Chez Thalès, Sandra, embauchée comme ingénieure environnement il y a quelques années, n’a pas eu de mal à se pencher sur son quotidien professionnel, tout en qualifiant la tâche de complexe mais indispensable et motivante.

Alain, son collègue plus âgé, reconnaît que jusqu’à récemment, l’environnement n’était pas une priorité. Ni pour les ingés, ni pour le syndicat : «  L’arrivée de jeunes dans les équipes nous a ouvert les yeux. Nous veillons désormais à utiliser l’ensemble des prérogatives des CSE, à être cohérents, y compris sur les activités socio culturelles proposées par le Comité d’entreprise. Pour nous, le radar est aussi une occasion de créer un nouvel espace de débat. Les retours du petit échantillon de syndiqués que nous avons sollicité sont d’une grande richesse et vont nous permettre de nourrir les échanges avec nos collègues et d’élargir notre champ d’action syndicale. C’est dans notre ADN de nous appuyer sur les syndiqués pour nous améliorer, et nous accueillons avec grand plaisir les jeunes qui nous font confiance et nous rejoignent  ».

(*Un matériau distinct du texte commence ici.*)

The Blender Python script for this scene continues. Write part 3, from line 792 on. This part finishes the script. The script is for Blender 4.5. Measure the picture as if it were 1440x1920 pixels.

Le radar n’est qu’un outil appelé à s’améliorer au fur et à mesure qu’il se diffusera -y compris dans les services publics. Si les entreprises peinent à revivifier les marges de création, de coopération, de prise d’initiative des salariés, elles seront soient confrontées à la grande démission et aux difficultés d’embauche, soit confrontées à des salariés qui devront compter sur leur force de mobilisation et leur combativité. C’est le choix de Sandra, qui souhaite mettre les qualifications acquises dans sa longue formation pour changer le monde y compris à l’entreprise, et s’appuiera sur l’action collective pour «  parler, rêver, persévérer  » plutôt que désespérer.